In the Havemeyer Case it was further held that when the court has exercised its jurisdiction in directing a receiver to take property out of the possession of a stranger, the injury is done by order of the court and that a writ of prohibition should issue.

The receiver had no power which the corporation itself could not exercise. Republic Life Insurance Co. v. Swigert, 135 Ill. 150, 25 N.E. 680, 12 L. R. A. 328. This being true, could the Middle States Casualty Company of Oklahoma City, Okla., take possession of the property involved in this action without the consent of the petitioners herein? We think clearly this question must be answered in the negative. When the petitioners refused the receiver possession of the property involved in this action, and that act was made known to the district court of Oklahoma county, the court should have directed the receiver to bring a proper action in Seminole county to determine the ownership and right of possession of the same, but the court was without power and authority to order the petitioners herein to deliver the property to the receiver or answer the application of the receiver made in the receivership proceedings in Oklahoma county, as, clearly, under the allegations in the application, the venue of a proper action was in Seminole county. A court cannot authorize a receiver to take property from the possession of a stranger to the action without giving the latter a hearing as to his title thereto in a county where the action could be properly maintained against the stranger.
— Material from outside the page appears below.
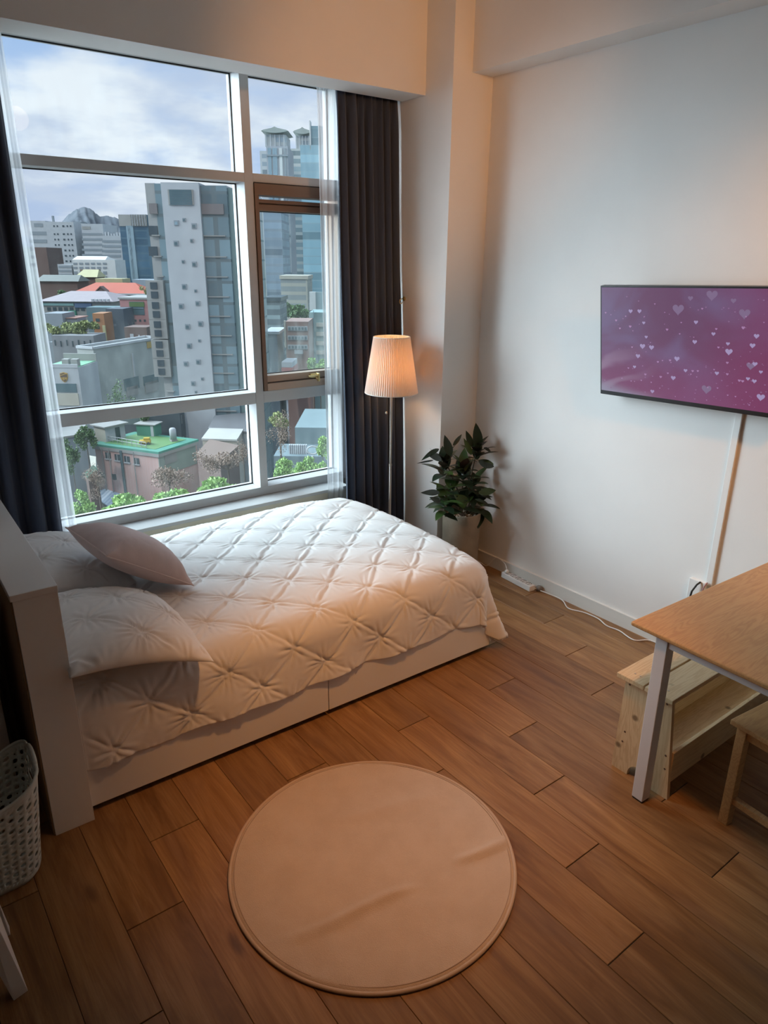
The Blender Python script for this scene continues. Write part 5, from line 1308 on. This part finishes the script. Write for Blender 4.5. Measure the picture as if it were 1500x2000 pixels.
b2_ = b.box('upper_tower', M_aqua, b.u(606, 243)[0], b.w, b.zt, b.u(606, 243)[1], 4, 22); b.box('blade', MATS['city bright white'], b.u(604, 243)[0], b.u(606, 243)[0], b.zt-2, b.u(606, 235)[1], 0, 6)
b = Bld('office_building', (514, 412), 549, 330, CAMYAW, 25, 'hazy blue glass office block in front of the winged towers', zb=-25); b.body(m_windows('hazy blue grid', (.34, .42, .50), (.28, .37, .46), 2.6, 3.6, .7, .7))  # its haze is part of the facade colours
b = Bld('office_building', (548, 545), 600, 300, CAMYAW, 20, 'cream low-rise with an even window grid at the foot of the ivory towers', zb=-30); b.body(m_windows('cream grid', (.62, .62, .54), (.34, .38, .38), 3.2, 3.3, .6, .6)); b.box('parapet', C_cream, -.4, b.w+.4, b.zt, b.zt+1.4, -.4, 20)
b = Bld('apartment_building', (518, 588), 546, 200, CAMYAW, 14, 'dark cluttered block at the left of the right window bay', zb=GZ); b.body(m_windows('cluttered dark', (.16, .21, .24), (.28, .36, .38), 1.8, 2.6, .5, .4)); b.box('roof', C_dark, -.5, b.w+.5, b.zt, b.zt+1, -.5, 14)
b = Bld('billboard', (604, 570), 636, 182, CAMYAW, 3, 'blank white billboard above the banded brick building', 'billboard', zb=GZ)
(x0, z1), (x1, z0) = b.u(604, 570), b.u(617, 606); b.box('panel', cmat('bright white', (.8, .8, .8)), x0, x1, z0, z1, 0, 1); b.box('side_panel', cmat('pale aqua', (.5, .66, .68)), x1, b.w+2, z0, z1, .3, 1); b.box('posts', C_conc, x0+.5, x1, GZ, z0, .3, .8)
b = Bld('office_building', (557, 628), 602, 150, CAMYAW, 10, 'red brick office with three white window bands in the right bay', zb=GZ); b.body(cmat('salmon brick', (.42, .25, .21)))
for k in range(3):
    b.rect('window_band', C_wht, (562, 637+k*18), (601, 646+k*18), .3)
    for q in range(6): b.rect('window', C_gl, (564+q*6.3, 639+k*18), (568+q*6.3, 644+k*18), .5)
b.rect('sign_column', C_cream, (555, 626), (560, 678), .8); b.rect('shop_sign', C_wht, (576, 683), (592, 690), 1.0)
b = Bld('office_building', (604, 610), 660, 160, CAMYAW, 10, 'pale green banded building at the right edge of the bay', zb=GZ); b.body(cmat('aqua panel', (.34, .50, .50)))
for k in range(4): b.rect('window_band', cmat('cream band', (.66, .66, .58)), (618, 630+k*18), (658, 638+k*18), .5)
b.rect('pier', C_lgl, (612, 606), (615, 690), .5)
b = Bld('low_building', (520, 652), 541, 150, CAMYAW, 10, 'grey pitched-roof house at the left of the right bay', zb=GZ); b.body(C_grey); b.box('roof', C_wht, -.5, b.w+.5, b.zt, b.zt+.5, -.5, 10)
b = Bld('low_building', (545, 795), 650, 88, CAMYAW, 12, 'teal-grey building with a row of white roof blocks in the lower right pane', zb=GZ)
b.box('body', cmat('teal grey', (.26, .36, .38)), b.w*.28, b.w, b.zb, b.u(600, 820)[1]-1); 
(x0, zc_), (x1, _) = b.u(574, 852), b.u(608, 852)
b.box('lower_roof', cmat('teal roof', (.22, .30, .33)), 0, b.w, b.zb, zc_-1.0, -6, 0)
for k in range(9): q = x0+(x1-x0)*k/9; b.box('roof_block', C_wht, q, q+(x1-x0)/14, zc_-1.0, zc_+.1, -5, -4.4)
lp = root('street_lamp', tuple(atd(611, 940, 60)), 'white ring-topped street lamp among the trees in the lower right pane', 'street lamp'); A, B = atd(612, 935, 60), atd(611, 890, 60)
obj('post', MB().tube([A-Vector((0, 0, 12)), B], .12, 8), C_wht, lp); obj('ring', MB().tube([B+RH*(.5*math.cos(q))+Vector((0, 0, .5+.35*math.sin(q))) for q in np.linspace(0, 2*PI, 17)], .07, 6, caps=False), C_wht, lp)
rd = MB(); q = [atd(535, 760, 130), atd(600, 760, 130), atd(585, 690, 220), atd(548, 690, 220)]
rd.add([Vector((p.x, p.y, zt_(d_)+.3)) for p, d_ in zip(q, (130, 130, 220, 220))], [(0, 1, 2, 3)]); struct('ground_road', rd, C_road)
cr = root('car', tuple(Vector((atd(566, 727, 150).x, atd(566, 727, 150).y, zt_(150)))), 'red and white bus on the road in the right window bay', 'bus')
A = Vector((atd(566, 727, 140).x, atd(566, 727, 140).y, atd(566, 730, 140).z)); M_ = Matrix.Translation(A) @ Matrix.Rotation(math.radians(50), 4, 'Z')
cr.location = A
obj('bus_body', MB().box(-3, 3, -1.1, 1.1, .4, 1.6, M=M_), cmat('bus red', (.6, .16, .14)), cr, bevel=.1); obj('bus_top', MB().box(-2.9, 2.9, -1.05, 1.05, 1.6, 2.7, M=M_), C_wht, cr, bevel=.1)

# ---- trees ---------------------------------------------------------------
def m_fol(name, c0, c1):
    m, nt, b = newmat(name); at = nt.new('ShaderNodeAttribute', attribute_name='tint'); r0, r1, r2 = nt.sep(at.outputs['Vector'])
    nt.set(b.inputs['Base Color'], nt.mix(r0, c0, c1)); b.inputs['Roughness'].default_value = .8
    return m
FOL = {'dark': m_fol('dark foliage', (.03, .07, .02), (.10, .17, .06)), 'light': m_fol('light foliage', (.12, .24, .05), (.30, .46, .14)), 'olive': m_fol('olive foliage', (.12, .15, .05), (.26, .29, .11)), 'bare': m_fol('reddish twigs', (.13, .085, .06), (.26, .19, .14))}
M_bark = cmat('bark', (.12, .08, .05))
def tree(c, rx, rz, kind, label, n=900, leaf=.05, seed=0, ground=None, dens=6):
    rg = np.random.RandomState(seed); r_ = root('tree', (c.x, c.y, ground if ground is not None else c.z-rz*2), label, 'tree', 'trees in the city view')
    mb = MB(); tn = []
    cl = [(rg.randn(3)*[.42, .42, .36]) for _ in range(dens)]
    for i in range(n):
        b_ = cl[i % dens]; v = rg.randn(3); v /= np.linalg.norm(v); q = b_+v*(.42*rg.rand()**.4+.08*rg.rand()); p = Vector((c.x+q[0]*rx, c.y+q[1]*rx, c.z+q[2]*rz))
        a = Vector(rg.randn(3)).normalized(); t = a.orthogonal().normalized(); s_ = a.cross(t); L = rx*leaf*(1+rg.rand())
        mb.add([p-t*L, p-s_*L*.6, p+t*L, p+s_*L*.6], [(0, 1, 2, 3)]); tn.append((rg.rand(), 0, 0))
    o = obj('crown', mb, FOL[kind], r_); at = o.data.attributes.new('tint', 'FLOAT_VECTOR', 'FACE'); at.data.foreach_set('vector', np.array(tn, dtype=np.float32).ravel())
    g0 = r_.location.z; tk = MB(); tk.tube([(c.x, c.y, g0), (c.x, c.y, c.z-rz*.3), (c.x+rx*.1, c.y, c.z+rz*.3)], [rx*.05, rx*.04, rx*.02], 6)
    for k in range(5): q = cl[k % dens]; tk.tube([(c.x, c.y, c.z-rz*.4), (c.x+q[0]*rx, c.y+q[1]*rx, c.z+q[2]*rz)], rx*.02, 5)
    obj('trunk', tk, M_bark, r_); return r_
TREES = [  # px, py, distance, half width px, half height px, kind, label
    (130, 646, 184, 24, 14, 'olive', 'olive-green tree on the grey stone building at the left of the view'),
    (165, 640, 184, 22, 14, 'olive', 'olive-green roof tree beside the narrow orange building'),
    (225, 800, 129, 15, 58, 'dark', 'dark conifer in front of the pale flat-roofed building'),
    (254, 805, 129, 15, 40, 'dark', 'round dark tree right of the conifer by the pale flat-roofed building'),
    (120, 575, 255, 14, 7, 'dark', 'small dark tree in front of the long dark brick house'),
    (292, 566, 270, 10, 9, 'olive', 'small olive tree between the red roof and the tower'),
    (196, 838, 127, 20, 20, 'dark', 'dark tree right behind the white roof hut'),
    (280, 815, 122, 14, 22, 'dark', 'dark tree behind the green shed on the roof'),
    (138, 885, 100, 18, 32, 'dark', 'dark tree left of the pink brick house'),
    (168, 862, 104, 16, 26, 'dark', 'dark round tree behind the left end of the green roof'),
    (445, 905, 78, 38, 30, 'bare', 'bare reddish tree below the old brown tiled house'),
    (475, 880, 80, 20, 34, 'bare', 'bare reddish tree at the right end of the lower left pane'),
    (330, 935, 58, 45, 26, 'bare', 'thin twiggy tree in front of the pink brick house corner'),
    (440, 955, 50, 48, 24, 'light', 'pale green tree at the bottom right of the large lower pane'),
    (350, 975, 48, 50, 18, 'light', 'pale green tree at the bottom middle of the large lower pane'),
    (250, 985, 48, 45, 16, 'light', 'pale green shrub top at the bottom of the large lower pane'),
    (165, 985, 46, 22, 24, 'light', 'bright green tree top at the bottom left corner of the lower pane'),
    (190, 940, 60, 26, 30, 'bare', 'bare reddish tree in front of the left wall of the brick house'),
    (548, 850, 66, 24, 36, 'bare', 'rust-coloured bare tree in the lower right pane'),
    (545, 825, 72, 20, 14, 'olive', 'olive tree crown above the rust-coloured tree in the lower right pane'),
    (548, 918, 50, 22, 22, 'light', 'yellow-green tree at the bottom left of the lower right pane'),
    (590, 915, 54, 26, 24, 'light', 'pale green tree behind the ring-topped street lamp'),
    (630, 870, 60, 20, 22, 'light', 'bright green tree at the right edge of the lower right pane'),
    (635, 925, 52, 20, 22, 'light', 'pale green tree at the bottom right of the lower right pane'),
    (567, 602, 240, 24, 12, 'dark', 'dark green tree belt tree below the cream low-rise'),
    (590, 612, 230, 18, 12, 'dark', 'dark green tree left of the white billboard'),
    (566, 690, 165, 9, 18, 'dark', 'dark street tree beside the red brick office'),
    (612, 740, 110, 26, 12, 'light', 'pale green street tree at the bottom of the right vent window'),
    (625, 712, 130, 18, 12, 'light', 'pale green street tree in front of the banded building'),
]
for i, (a, b_, d_, w_, h_, kd, lb) in enumerate(TREES):
    c = atd(a, b_, d_); s_ = d_/CAMF*1.0
    tree(c, w_*s_, h_*s_*1.05, kd, lb, 1900 if w_ > 15 else 800, .085 if kd != 'bare' else .03, i+20, ground=max(GZ, min(c.z-h_*s_*1.2, zt_(d_))), dens=9)
# filler roofs between the named buildings
FILL = [(96, 668, 110, 168, 'grey', -14), (190, 660, 232, 222, 'brown', -14), (486, 700, 512, 140, 'grey', -14)]
for a, y_, c_, d_, k_, dz_ in FILL:
    b = Bld('low_building', (a, y_), c_, d_+20, CAMYAW, 10, {'grey': 'plain grey low building between larger blocks near pixel column %s' % a, 'brown': 'plain brown low building behind the pale flat-roofed building'}[k_], zb=GZ)
    b.root['label'] = 'plain grey low building at the far left beside the sheer curtain' if a < 150 else ('plain brown low building behind the pale flat-roofed building' if a < 300 else 'plain grey low building hidden behind the window mullion'); b.body(C_grey if k_ == 'grey' else C_brick)

# plain blocks beyond the left curtain, seen only when stepping to the right
rng = random.Random(21); cols = [m_windows('side block a', (.50, .52, .54), (.16, .2, .23), 2.6, 3.2, .5, .5), m_windows('side block b', (.40, .34, .30), (.14, .17, .2), 3.0, 3.4, .5, .45), C_grey]
proto = []
for k, mm_ in enumerate(cols):
    r_ = root('apartment_block', (0, 0, 0), 'plain city apartment block hidden beyond the left window curtain', 'building', 'blocks beyond the left curtain'); m_ = MB().box(-7, 7, -5, 5, 0, 30)
    local('body', m_, mm_, r_); local('parapet', MB().box(-7.2, 7.2, -5.2, 5.2, 30, 31), C_conc, r_); proto.append(r_)
i_ = 0
for row, d_ in enumerate((110, 160, 215, 280, 350, 430)):
    for j in range(4):
        s_ = -d_*.512-7-j*22-rng.uniform(0, 5); q = FH*(d_+rng.uniform(-6, 6))+RH*s_
        o = proto[i_] if i_ < 3 else dup(proto[rng.randrange(3)])
        o.location = (q.x, q.y, zt_(d_)-rng.uniform(0, 14)+(0 if row < 2 else 4)); o.rotation_euler = (0, 0, math.radians(CAMYAW+rng.uniform(-8, 8))); i_ += 1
Relative to the discretion of the court in granting writs of prohibition, the "discretion" spoken of in the authorities is a legal discretion; a discretion to be exercised in discerning the course prescribed by the law, according to principles ascertained by adjudicated cases.

Prohibition is a proper remedy to arrest the action of an inferior court where a proper showing has been made that such court is proceeding in a cause without authority. State ex rel. Morrell v. Worten, Judge, 161 Okla. 130, 17 P.2d 424.

Tested by these considerations, it follows that the writ must be granted.

RILEY, C. J., and McNEILL, BAYLESS, and WELCH, JJ., concur.